> Stated exercise
Write out again, unaltered, the lines from the start through the line containing "R = math.radians".

## begin

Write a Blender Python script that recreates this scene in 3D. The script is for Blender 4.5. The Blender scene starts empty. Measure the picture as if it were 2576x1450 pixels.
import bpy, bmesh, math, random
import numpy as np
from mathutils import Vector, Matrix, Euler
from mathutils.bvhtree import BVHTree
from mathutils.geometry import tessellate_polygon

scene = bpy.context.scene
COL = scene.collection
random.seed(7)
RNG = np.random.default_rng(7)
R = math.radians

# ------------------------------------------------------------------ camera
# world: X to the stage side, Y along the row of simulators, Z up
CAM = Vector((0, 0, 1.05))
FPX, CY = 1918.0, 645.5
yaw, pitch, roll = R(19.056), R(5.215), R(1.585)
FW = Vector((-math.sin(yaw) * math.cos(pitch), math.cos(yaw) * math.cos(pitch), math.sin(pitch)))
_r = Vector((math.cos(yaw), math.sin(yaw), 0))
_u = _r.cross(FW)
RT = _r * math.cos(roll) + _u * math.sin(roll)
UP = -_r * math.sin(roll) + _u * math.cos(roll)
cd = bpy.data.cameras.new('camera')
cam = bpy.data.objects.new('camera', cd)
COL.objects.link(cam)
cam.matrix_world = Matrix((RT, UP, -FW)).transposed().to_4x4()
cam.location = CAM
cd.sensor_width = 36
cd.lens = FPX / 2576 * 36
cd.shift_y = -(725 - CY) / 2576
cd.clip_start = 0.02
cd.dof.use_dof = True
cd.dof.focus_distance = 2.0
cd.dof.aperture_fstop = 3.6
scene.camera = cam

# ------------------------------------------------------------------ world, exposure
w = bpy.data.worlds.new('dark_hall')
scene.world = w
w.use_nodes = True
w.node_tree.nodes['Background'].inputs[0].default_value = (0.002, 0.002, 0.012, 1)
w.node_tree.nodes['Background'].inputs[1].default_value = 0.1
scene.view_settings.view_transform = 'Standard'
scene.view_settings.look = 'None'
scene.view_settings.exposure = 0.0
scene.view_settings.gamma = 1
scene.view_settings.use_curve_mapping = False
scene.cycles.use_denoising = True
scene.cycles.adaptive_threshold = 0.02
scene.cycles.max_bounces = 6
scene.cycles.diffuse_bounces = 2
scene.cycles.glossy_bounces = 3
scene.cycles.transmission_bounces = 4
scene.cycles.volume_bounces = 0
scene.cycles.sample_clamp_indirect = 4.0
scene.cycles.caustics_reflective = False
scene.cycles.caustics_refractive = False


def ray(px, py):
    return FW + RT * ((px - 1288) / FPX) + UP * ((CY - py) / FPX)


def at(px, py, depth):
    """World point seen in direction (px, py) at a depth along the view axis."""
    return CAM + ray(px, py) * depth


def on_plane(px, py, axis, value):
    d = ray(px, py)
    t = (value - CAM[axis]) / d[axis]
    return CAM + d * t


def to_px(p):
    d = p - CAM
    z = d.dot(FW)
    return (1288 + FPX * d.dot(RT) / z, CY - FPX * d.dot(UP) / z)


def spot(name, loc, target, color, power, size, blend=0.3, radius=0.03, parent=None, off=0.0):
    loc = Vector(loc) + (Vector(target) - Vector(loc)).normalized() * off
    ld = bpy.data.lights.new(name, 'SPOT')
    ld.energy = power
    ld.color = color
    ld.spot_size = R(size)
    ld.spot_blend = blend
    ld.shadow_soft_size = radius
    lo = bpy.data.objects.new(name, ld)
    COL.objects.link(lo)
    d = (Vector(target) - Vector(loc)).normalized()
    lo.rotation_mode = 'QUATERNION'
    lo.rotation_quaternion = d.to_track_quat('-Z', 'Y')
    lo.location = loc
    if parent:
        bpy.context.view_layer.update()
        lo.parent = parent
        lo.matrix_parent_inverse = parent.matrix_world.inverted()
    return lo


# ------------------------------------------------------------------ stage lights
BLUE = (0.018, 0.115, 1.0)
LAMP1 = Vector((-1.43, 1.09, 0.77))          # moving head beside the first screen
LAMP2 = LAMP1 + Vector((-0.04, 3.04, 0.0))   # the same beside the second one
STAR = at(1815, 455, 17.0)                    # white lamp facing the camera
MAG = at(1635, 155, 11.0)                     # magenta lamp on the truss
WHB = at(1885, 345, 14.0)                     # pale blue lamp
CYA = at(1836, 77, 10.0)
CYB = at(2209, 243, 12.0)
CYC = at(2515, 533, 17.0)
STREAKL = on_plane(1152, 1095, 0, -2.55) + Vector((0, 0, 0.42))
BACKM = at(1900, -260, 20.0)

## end

> Exercise output
Write a Blender Python script that recreates this scene in 3D. The script is for Blender 4.5. The Blender scene starts empty. Measure the picture as if it were 2576x1450 pixels.
import bpy, bmesh, math, random
import numpy as np
from mathutils import Vector, Matrix, Euler
from mathutils.bvhtree import BVHTree
from mathutils.geometry import tessellate_polygon

scene = bpy.context.scene
COL = scene.collection
random.seed(7)
RNG = np.random.default_rng(7)
R = math.radians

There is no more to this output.